◆ Task to carry out ◆
Check every line of the material below for "scene". Give the number of lines that have it, and only that.

◆ Data segment ◆
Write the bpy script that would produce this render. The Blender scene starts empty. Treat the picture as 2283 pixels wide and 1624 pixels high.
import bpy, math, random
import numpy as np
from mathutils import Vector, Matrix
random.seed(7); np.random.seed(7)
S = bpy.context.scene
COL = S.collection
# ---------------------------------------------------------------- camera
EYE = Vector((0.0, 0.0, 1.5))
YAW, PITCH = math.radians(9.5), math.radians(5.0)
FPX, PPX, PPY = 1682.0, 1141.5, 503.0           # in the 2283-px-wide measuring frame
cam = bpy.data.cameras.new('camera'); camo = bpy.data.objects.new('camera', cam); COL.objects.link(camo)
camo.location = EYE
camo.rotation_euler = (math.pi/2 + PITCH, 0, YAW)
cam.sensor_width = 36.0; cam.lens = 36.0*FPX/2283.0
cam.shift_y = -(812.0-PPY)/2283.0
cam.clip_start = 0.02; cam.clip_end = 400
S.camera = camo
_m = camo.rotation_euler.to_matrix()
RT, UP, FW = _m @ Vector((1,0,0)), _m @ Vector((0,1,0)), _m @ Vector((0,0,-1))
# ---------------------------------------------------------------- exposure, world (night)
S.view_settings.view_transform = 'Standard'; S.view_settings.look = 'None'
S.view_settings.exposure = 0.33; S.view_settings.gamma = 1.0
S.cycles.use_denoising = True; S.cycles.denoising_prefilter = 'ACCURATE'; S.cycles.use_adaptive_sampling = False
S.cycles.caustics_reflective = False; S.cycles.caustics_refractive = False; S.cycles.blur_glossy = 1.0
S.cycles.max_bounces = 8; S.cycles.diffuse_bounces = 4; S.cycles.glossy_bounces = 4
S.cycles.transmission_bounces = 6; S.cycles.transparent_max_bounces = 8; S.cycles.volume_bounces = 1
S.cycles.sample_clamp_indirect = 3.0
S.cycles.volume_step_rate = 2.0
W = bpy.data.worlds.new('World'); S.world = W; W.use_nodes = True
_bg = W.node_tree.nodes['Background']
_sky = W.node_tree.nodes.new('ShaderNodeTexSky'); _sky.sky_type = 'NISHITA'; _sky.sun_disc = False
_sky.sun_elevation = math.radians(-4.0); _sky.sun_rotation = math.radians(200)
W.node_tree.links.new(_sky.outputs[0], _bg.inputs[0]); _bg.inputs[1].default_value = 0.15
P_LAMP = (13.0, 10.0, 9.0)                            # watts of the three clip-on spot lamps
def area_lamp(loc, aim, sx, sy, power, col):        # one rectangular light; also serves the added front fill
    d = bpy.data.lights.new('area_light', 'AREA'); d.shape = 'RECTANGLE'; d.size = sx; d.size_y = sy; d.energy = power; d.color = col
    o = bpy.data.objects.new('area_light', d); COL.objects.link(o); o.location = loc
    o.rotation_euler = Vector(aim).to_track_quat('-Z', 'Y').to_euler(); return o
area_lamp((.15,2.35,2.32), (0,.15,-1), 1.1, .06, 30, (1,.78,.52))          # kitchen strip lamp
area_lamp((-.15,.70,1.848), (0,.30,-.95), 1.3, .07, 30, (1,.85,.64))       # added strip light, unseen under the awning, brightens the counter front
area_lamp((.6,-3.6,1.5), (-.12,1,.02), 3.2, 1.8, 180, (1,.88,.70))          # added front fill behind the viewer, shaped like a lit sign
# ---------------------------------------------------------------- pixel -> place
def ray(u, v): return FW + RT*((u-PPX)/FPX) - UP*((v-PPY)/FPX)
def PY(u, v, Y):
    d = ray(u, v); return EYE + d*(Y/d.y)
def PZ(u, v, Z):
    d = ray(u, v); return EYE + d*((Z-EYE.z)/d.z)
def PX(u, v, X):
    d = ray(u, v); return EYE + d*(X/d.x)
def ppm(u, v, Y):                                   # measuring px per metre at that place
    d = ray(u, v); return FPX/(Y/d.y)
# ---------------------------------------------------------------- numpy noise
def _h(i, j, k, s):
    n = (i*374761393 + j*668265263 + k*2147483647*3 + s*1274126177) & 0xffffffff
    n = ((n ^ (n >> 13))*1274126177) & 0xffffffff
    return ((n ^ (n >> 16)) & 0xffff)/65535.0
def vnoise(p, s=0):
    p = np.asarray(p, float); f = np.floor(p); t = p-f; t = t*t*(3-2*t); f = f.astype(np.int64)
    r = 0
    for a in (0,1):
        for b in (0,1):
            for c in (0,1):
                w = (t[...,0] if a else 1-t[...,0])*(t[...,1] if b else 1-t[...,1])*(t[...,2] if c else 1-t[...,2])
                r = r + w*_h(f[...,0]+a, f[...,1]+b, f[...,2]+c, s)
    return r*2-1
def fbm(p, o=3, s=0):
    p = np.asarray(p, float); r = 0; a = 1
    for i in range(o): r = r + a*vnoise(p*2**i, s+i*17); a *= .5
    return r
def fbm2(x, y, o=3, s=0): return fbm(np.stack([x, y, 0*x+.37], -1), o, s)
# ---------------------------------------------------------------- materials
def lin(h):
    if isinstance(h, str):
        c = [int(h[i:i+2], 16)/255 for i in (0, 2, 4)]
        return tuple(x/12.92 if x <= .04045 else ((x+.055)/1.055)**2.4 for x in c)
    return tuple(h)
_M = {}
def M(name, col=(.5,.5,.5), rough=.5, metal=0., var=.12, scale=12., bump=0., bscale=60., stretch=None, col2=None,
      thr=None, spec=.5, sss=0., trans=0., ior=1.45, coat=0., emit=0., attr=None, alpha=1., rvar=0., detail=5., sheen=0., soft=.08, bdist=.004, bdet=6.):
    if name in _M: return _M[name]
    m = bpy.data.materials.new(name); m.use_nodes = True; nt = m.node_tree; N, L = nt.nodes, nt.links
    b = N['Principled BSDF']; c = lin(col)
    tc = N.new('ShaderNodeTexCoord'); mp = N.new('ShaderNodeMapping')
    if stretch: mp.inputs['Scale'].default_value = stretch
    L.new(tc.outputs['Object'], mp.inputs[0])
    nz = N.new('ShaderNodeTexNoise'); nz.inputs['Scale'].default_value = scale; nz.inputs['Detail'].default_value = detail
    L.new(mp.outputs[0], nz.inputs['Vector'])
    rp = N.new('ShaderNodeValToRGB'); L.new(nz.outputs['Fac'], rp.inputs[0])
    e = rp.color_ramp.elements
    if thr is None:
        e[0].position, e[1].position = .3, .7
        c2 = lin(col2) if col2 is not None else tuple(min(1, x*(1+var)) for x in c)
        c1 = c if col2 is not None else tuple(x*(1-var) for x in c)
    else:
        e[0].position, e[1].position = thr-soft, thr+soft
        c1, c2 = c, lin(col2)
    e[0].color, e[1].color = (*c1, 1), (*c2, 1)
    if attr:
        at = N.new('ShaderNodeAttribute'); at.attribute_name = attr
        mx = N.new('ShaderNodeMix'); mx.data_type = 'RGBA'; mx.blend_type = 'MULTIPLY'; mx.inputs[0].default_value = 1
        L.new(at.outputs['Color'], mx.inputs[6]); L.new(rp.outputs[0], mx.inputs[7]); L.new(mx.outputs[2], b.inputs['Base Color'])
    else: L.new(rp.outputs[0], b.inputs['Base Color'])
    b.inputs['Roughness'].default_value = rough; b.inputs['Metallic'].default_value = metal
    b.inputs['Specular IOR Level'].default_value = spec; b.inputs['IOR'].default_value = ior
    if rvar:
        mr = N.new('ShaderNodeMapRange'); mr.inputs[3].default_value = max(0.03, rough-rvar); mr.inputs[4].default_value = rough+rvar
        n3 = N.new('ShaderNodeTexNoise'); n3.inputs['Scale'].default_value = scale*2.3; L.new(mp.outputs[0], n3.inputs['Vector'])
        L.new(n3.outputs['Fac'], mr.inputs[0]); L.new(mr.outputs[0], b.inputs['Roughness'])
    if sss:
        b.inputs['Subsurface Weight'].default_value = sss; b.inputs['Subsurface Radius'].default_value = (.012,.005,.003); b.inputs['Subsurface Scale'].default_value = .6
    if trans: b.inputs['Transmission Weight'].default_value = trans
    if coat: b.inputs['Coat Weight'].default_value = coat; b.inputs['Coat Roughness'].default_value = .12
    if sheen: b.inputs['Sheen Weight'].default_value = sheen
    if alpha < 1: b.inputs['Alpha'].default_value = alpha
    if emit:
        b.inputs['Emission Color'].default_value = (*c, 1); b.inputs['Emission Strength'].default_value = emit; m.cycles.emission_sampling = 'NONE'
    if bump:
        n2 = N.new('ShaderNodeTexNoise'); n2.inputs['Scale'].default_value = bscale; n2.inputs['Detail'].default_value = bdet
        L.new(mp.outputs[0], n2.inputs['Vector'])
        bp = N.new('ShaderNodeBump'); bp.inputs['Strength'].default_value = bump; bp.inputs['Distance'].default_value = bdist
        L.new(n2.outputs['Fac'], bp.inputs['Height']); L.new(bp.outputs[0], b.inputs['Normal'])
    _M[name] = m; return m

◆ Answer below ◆
2